Council approves rule to allow more use of small lots
Wednesday, March 15, 2023 by
Jo Clifton
In 2016, City Council voted to close a loophole that allowed houses to be built on smaller lots than intended when the Land Development Code was adopted.
At the time, some North Austin neighbors were complaining that they had been fooled into agreeing to small-lot amnesty. They did not anticipate that developers would “exploit this loophole” to increase housing and in turn increase the risk of flooding and parking issues, according to Clay Crenshaw, who was then with the Northfield Neighborhood Association. (That neighborhood association is now the North Loop Neighborhood Association.)

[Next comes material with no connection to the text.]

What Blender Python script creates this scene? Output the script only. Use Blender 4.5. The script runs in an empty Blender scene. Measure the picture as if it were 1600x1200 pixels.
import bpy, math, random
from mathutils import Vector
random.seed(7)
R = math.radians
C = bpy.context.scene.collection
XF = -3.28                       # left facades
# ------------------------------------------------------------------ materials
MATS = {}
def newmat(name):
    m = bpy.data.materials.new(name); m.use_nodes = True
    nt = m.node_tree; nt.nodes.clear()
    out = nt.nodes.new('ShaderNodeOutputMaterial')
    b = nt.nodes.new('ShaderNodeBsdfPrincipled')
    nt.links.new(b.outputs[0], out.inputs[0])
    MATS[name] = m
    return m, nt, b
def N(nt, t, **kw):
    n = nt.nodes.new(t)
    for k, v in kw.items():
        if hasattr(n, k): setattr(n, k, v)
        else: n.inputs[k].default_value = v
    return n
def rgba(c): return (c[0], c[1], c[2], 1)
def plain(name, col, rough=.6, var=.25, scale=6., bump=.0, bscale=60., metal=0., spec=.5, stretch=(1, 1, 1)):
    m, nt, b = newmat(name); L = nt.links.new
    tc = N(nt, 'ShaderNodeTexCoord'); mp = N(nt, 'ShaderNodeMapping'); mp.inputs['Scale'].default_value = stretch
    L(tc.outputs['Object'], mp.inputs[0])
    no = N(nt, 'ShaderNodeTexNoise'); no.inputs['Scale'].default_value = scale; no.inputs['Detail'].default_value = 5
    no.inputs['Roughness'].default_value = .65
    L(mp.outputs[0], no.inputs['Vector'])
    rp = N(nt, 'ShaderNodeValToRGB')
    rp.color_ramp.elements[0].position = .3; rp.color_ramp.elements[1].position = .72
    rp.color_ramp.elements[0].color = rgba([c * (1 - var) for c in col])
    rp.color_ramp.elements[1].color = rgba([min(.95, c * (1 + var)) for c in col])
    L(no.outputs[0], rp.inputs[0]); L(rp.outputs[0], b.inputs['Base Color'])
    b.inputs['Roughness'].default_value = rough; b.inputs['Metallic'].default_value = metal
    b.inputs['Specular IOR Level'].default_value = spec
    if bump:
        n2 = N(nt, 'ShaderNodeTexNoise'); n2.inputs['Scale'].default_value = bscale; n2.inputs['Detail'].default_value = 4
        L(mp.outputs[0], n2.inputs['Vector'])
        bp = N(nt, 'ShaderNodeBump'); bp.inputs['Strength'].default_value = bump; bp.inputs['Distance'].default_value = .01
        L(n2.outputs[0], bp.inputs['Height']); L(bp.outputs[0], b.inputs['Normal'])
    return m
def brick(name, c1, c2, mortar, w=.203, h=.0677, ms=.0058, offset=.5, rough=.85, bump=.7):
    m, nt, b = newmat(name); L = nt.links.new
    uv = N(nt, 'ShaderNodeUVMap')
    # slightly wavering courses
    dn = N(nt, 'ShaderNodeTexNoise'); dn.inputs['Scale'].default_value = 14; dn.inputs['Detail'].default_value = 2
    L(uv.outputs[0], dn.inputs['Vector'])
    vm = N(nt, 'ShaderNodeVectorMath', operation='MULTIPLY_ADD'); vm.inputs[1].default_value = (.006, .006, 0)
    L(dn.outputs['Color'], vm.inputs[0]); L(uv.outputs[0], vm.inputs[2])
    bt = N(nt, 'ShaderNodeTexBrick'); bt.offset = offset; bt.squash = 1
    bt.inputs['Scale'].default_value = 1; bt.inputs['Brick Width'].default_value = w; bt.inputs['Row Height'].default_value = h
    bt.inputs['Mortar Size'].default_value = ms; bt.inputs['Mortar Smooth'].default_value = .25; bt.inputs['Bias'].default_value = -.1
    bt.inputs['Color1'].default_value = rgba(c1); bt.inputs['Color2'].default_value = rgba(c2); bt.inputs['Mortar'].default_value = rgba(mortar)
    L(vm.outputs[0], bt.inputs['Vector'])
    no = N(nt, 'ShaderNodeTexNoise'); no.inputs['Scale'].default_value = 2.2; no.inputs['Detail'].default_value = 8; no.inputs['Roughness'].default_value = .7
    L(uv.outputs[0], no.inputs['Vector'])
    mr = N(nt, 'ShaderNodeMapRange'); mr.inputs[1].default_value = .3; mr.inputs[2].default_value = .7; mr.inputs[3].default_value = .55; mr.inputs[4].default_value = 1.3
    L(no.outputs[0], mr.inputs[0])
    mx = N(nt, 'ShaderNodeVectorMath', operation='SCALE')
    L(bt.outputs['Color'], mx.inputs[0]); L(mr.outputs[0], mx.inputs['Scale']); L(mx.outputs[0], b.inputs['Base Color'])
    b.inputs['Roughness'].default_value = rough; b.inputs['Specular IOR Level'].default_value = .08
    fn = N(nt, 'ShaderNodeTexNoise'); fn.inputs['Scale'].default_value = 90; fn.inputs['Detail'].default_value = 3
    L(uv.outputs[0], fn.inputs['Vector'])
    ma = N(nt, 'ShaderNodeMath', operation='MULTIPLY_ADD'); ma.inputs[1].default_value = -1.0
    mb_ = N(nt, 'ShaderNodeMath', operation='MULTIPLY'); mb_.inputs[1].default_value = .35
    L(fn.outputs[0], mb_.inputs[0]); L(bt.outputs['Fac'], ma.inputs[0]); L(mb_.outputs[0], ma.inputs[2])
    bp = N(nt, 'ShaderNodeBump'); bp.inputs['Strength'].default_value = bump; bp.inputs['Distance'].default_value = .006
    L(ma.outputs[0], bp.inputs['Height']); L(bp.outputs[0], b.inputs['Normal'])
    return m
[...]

Now, seven years later, another resident of North Austin – Brian Bedrosian, vice president of the North Loop Neighborhood Association – says neighbors are beginning to see the wisdom of allowing what is called “disaggregation” of small lots. Bedrosian told Council on Thursday that his neighborhood had voted unanimously to support one neighbor who went before the Board of Adjustment to win approval for building on their small lot.
Following Council’s direction Thursday, staff will come up with wording to repeal the section of the LDC that prevents the disaggregation of small lots, allowing houses to be built on smaller lots.
“The neighborhood looks at this disaggregation as a way of unlocking another housing type in our neighborhood that allows families to find more affordable options,” said Bedrosian at the City Council meeting. “The cost of property in our neighborhood – as it is throughout the city – is one of the biggest hurdles for folks to stay in the neighborhood.”
He said that although lots were originally platted at 25 feet in width, when a developer purchased those lots and put them together to make 50- or 75-foot lots the neighborhood was a suburb. Now, however, the neighborhood supports cutting those lots apart and using them to provide narrow-lot homes “as a buffer between our commercial corridors and our single-family homes. I think this is a great way to provide a new housing type in the mix that we already have.”
Council Member Chito Vela was the lead sponsor of the resolution directing staff to remove the disaggregation rule from the Land Development Code, as it prevented developers from using small lots to build smaller homes. Vela told Bedrosian that he had explained the item better than he could have. He also praised the neighborhood for coming down on the side of increasing the city’s housing stock.
Council approved the item unanimously. Council members Zo Qadri, Leslie Pool and José Velásquez co-sponsored the item.
This article has been changed since publication to clarify the fact that the Northfield Neighborhood Association is now named the North Loop Neighborhood Association.